Box-cutting Thoughts

When LCD projectors became popular in the church, I was delighted. Now, I could put my sermon outline before my congregation and when I rambled off track, they could point to the screen and nudge me back. It seemed the perfect cure for my tendency to keep them past lunch.

    Soon,  I realized that I was doing something that I hated. Going to continuing educational events, I was often subjected to a speaker who had little to add beyond his or her powerpoint bullets, that we could read for ourselves, at home, in our pajamas, on our iPads. If what I have to say can be boiled down to four take-aways and a prayer, then why don’t we tweet the service to social media and be done with it? Wasn’t I putting my own shallowness on display for all to see when I gave a message that clung to the outline on a screen?

    Yet there was something about combining worship and the visual arts that just felt right.
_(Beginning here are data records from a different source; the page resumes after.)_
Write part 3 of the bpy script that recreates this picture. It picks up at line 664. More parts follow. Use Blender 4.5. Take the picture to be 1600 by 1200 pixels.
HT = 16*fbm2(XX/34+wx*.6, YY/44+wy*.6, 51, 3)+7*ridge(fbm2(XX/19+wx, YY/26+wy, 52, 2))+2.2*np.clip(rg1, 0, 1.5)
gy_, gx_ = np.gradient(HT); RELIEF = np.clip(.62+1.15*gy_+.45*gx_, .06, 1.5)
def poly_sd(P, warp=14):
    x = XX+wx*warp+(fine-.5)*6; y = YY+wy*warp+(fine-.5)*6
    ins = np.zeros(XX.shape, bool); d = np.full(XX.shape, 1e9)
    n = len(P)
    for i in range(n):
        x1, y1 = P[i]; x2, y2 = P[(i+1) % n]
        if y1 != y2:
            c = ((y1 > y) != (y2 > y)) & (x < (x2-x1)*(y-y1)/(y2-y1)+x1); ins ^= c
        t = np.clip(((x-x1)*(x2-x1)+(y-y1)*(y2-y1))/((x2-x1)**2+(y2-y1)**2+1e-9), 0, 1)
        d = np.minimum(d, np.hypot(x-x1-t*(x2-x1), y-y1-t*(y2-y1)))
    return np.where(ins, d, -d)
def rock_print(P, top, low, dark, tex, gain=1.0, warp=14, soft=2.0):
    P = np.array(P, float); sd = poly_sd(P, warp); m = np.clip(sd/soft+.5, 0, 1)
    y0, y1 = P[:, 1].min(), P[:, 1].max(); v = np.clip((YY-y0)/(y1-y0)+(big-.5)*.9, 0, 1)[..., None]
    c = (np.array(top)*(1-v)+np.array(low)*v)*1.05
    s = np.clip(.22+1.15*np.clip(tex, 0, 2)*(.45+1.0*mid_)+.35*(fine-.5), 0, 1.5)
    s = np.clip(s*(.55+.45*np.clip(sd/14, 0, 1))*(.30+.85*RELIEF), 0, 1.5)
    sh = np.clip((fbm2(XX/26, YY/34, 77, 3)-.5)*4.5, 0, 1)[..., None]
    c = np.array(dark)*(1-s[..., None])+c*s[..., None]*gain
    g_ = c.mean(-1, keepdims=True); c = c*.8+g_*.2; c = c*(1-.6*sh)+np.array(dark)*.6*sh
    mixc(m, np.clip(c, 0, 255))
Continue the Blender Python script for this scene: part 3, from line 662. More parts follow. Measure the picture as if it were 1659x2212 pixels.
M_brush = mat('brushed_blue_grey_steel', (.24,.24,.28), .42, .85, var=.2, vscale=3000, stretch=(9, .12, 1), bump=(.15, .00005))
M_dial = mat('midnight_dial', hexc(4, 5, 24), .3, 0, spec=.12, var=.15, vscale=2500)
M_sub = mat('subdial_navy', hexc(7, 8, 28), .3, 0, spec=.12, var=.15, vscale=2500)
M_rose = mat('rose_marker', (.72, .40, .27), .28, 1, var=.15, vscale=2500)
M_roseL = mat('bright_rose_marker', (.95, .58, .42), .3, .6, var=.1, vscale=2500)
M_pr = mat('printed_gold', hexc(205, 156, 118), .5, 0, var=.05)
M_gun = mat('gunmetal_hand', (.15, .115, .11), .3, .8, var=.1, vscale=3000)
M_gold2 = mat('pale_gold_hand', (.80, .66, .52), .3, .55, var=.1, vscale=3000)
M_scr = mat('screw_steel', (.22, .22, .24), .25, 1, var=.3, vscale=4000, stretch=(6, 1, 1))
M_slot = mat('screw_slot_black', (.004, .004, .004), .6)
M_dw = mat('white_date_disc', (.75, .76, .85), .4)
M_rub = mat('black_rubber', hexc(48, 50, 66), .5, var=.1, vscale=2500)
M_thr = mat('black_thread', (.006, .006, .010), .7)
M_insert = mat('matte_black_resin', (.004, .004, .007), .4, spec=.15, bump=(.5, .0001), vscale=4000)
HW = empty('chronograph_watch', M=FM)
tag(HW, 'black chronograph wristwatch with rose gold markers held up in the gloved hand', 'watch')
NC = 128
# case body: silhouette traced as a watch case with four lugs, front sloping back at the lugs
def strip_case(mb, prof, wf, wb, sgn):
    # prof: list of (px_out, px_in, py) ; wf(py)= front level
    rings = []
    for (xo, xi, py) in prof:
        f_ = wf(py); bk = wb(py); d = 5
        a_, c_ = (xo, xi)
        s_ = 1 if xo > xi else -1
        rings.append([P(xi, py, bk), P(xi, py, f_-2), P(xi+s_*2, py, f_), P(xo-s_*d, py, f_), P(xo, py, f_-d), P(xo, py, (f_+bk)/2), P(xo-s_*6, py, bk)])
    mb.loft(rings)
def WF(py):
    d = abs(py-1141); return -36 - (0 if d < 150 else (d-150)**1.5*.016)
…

Indeed, there is historical precedence for giving people something to look at while they worshiped. Stain glass windows have been a key component of church architecture for the last eight hundred years. Before stain glass, there were mosaics and murals. It is said that a picture is worth a thousand words. Actually, pictures often do things that words can’t. Jesus invited people to observe the world around them as they reflected on his message. As they sat in the fields, he said, “Consider the wildflowers. They do not labor or spin. Yet I tell you that not even Solomon in all his splendor was dressed like one of these” (Matthew 6:28-29). And, his parables were not mere illustrations hung onto his teachings. These dramatic vignettes invited the audience to visualize something. What they saw in their minds couldn’t be reduced to a mere set of bullet points. Images have a way of living apart from whatever text or caption came with them.

    So the good news is, modern technology is providing us with new ways to incorporate the visual arts. The bad news is that boring, literal minded, church leaders are using this gift for evil. Jesus expected his ministry to cause people’s minds to jump the track and head off in new directions. His gift was metanoia. The visual that goes with this greek word is a butterfly emerging from a cocoon.

    When I speak, I always go looking for great photographs. I put them up on the screen and then talk. Some people will get lucky and see the connection between what I say and what is being displayed. A few, though, will get even luckier and see something I had never intended. Blessed are the pure in heart, for they shall see God. Yea, even in spite of my powerpoint.